Martin Bos (purehate)
Eric Milam (brav0hax)

As security consultants we’ve had an opportunity to pentest some of the world’s most interesting companies. Technology and penetration testing is our passion and as such - we love our tools (toys)! Having worked with a load of them over the years it’s easy to embrace the good and dismiss the rest. The devices released by the team at Pwnie Express are far from toys in the traditional sense. These devices are small form factor penetration testing platforms, can be easily concealed and used to remotely control entire corporate networks remotely. We’ve always pined for the opportunity to really let loose, and use everything in our Pwnie arsenal to its full capacity to capitalize on our ability to push every tool or resource to its limits.


On an attack simulation engagement, our target requested we pull out all the stops. As part of our arsenal, we packed all things pwnie. Both of us were armed with pwn phones, a pwn pad and of course an original pwn plug elite. During the international portion of the engagement, we purchased SIM cards for our pwn phones and pwn pad. Now that we had our tools fully loaded we were set to go.


Once we arrived at the customer location, a pretext SE scenario allowed us to access a conference room where we planted a pwn plug behind the conference room’s computer. The customer had very tight egress filtering at the perimeter and we were unsure we’d be able to get an outbound shell.  After about ten minutes, we used a pwn phone to SSH to our command and control server.


A challenge often encountered when using devices such as the Pwn Plug, is the ability to know whether the reverse connection is successful. One of the nice things about the Pwn Pad and Phone is they are GSM capable, and it’s as simple as purchasing a SIM card for the country being tested to get them working. Having working Pwn Phones allowed us to check to make sure the Pwn Plug had successfully created an outbound shell before leaving the building. To our delight we had a shell waiting for us, granting access to the internal network. The pwnie scripts managed to negotiate a connection over TCP port 443, bypassing their tightly secure proxy server.


Now that we had secured a reliable connection, we decided to hook up the pwn pad to the internal network using the USB Ethernet dongle, an idea that came up in conversation with Dave Kennedy, CEO of TrustedSec. The pwn pad provided another shell out to the command and control server which we accessed with a pwn phone from the parking lot. Now we had two devices on the internal network that were accessible externally in about 30 minutes with almost no effort.  After we confirmed everything was set up successfully and fully functioning, we walked around the building with the pwn pad “assessing the wireless network.” We were able to capture some handshakes pretty easily using wifite and then left the location with the pwn plug behind for persistent access.
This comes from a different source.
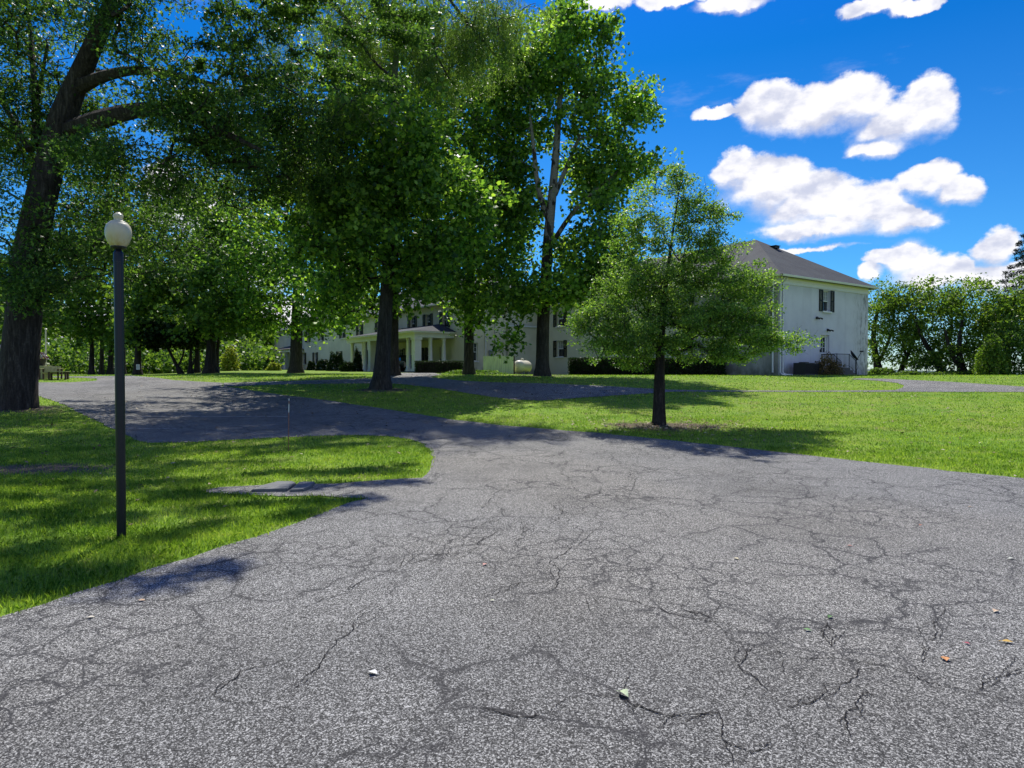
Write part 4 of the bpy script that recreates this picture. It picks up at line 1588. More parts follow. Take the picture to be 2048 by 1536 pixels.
# downspouts
for (x_, y_, bend) in ((-.07, .35, 0), (.10, -.07, 1), (.36, -.07, 2)):
    mb = MB()
    pts = [(x_, y_ - (.30 if bend else 0), EH - .10), (x_, y_, EH - .40), (x_, y_, .18)]
    if bend:
        pts += [(x_ + .05, y_ - .12, .06), (x_ + (.2 if bend == 1 else .6), y_ - .3, .02)]
    mb.tube(pts, .055, n=8)
    mb.build("downspout", M["white_paint"], house, smooth=True)
mb = MB()
ds = u_on(970.5, BY0)
mb.tube([(ds, BY0 - .07, EH - .1), (ds, BY0 - .07, .1)], .06, n=8)
mb.build("downspout", M["white_paint"], house, smooth=True)
mb = MB()
for p_, h_ in ((989, 4.4), (1013, 4.0)):
    q_ = u_on(p_, BY0)
    mb.tube([(q_, BY0 - .05, h_), (q_, BY0 - .05, .1)], .03, n=6)
mb.build("conduit", M["grey_metal"], house)
mb = MB()
q_ = u_on(980, BY0)
mb.box((q_, BY0 - .12, 1.85), (.32, .22, .48))
mb.box((q_, BY0 - .25, 1.95), (.2, .05, .2))
mb.build("meter_box", M["grey_metal"], house, bevel=.015)
# shallow projecting bay beside it, with a cap
mb = MB()
a0, a1 = u_on(1014, BY0), u_on(1078, BY0)
mb.bb(a0, a1, BY0 - .28, BY0 - .02, -.5, 4.2)
mb.build("wall_bay", M["stucco_cream"], house)
mb = MB()
mb.bb(a0 - .08, a1 + .05, BY0 - .36, BY0 - .01, 4.2, 4.32)
mb.build("wall_cap", M["white_paint"], house)

# end door
Mx = frame_on(*end_p)
mb = MB()
u0, u1, z0, z1 = dr
mb.box((u0 + .04, .16, (z0 + z1) / 2), (.08, .1, z1 - z0), 0, Mx)
mb.box((u1 - .04, .16, (z0 + z1) / 2), (.08, .1, z1 - z0), 0, Mx)
mb.box(((u0 + u1) / 2, .16, z1 - .04), (u1 - u0 - .16, .096, .08), 0, Mx)
dw = u1 - u0 - .16
uc = (u0 + u1) / 2
mb.box((uc, .20, z0 + .50), (dw, .05, 1.0), 0, Mx)
mb.box((uc - dw / 2 + .07, .20, z0 + 1.5), (.14, .05, 1.0), 0, Mx)
mb.box((uc + dw / 2 - .07, .20, z0 + 1.5), (.14, .05, 1.0), 0, Mx)
mb.box((uc, .20, z0 + 2.03), (dw, .05, .06), 0, Mx)
mb.box((uc, .192, z0 + 1.5), (.03, .04, 1.0), 0, Mx)
for zz in (1.33, 1.67):
    mb.box((uc, .19, z0 + zz), (dw - .28, .036, .03), 0, Mx)
for zz in (.3, .72):
    mb.box((uc, .17, z0 + zz), (dw - .26, .03, .30), 0, Mx)
door = mb.build("door", M["white_paint"], house)
mb = MB()
mb.box((uc, .215, z0 + 1.5), (dw - .27, .012, .99), 0, Mx)
mb.build("pane", M["glass"], door)
mb = MB()
mb.tube([Mx @ Vector((u0 + .16, .13, z0 + 1.0)), Mx @ Vector((u0 + .16, .17, z0 + 1.0))], .035, n=8)
mb.build("handle", M["fixture"], door)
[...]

Through that single pwn plug we were able to complete the entire penetration test, remotely control the target company’s networked assets and capture all the flags in the SOW. By the time we were ready to go to the next location for physical testing, we already had domain admin accounts, email accounts, our name in the global address book and a nice write up about each of us on the customer’s intranet page. In other words, if anyone were to look us up, we were legitimate employees with the information to back up our pretext scenario.


The pwn plug we planted was at the client site for seven weeks undetected. Not only were we able to use the device to perform asset scanning and run smbexec, we used it to pivot all our attack traffic. Once we returned to the states, we pivoted traffic from our home networks to the command and control server, to the pwn plug and out to anywhere we wanted on the target network. This was not limited to scanning; we forwarded RDP traffic and even ran smbexec from our local system to exfiltrate a 12GB ntds.dit file through the pwn plug.


After using these devices from pwnie express and pushing them to limits we didn’t think they could reach, we can definitely say they far exceeded our original expectations. Even though it was fun to play with the tools, pwnie’s functionality clearly sets them apart from toys. We’re looking forward to the next opportunity, this time with a new improved pwn plug r2. We are grateful to the team at pwnie express for creating these tools and hope others can find them as incredibly useful as we have.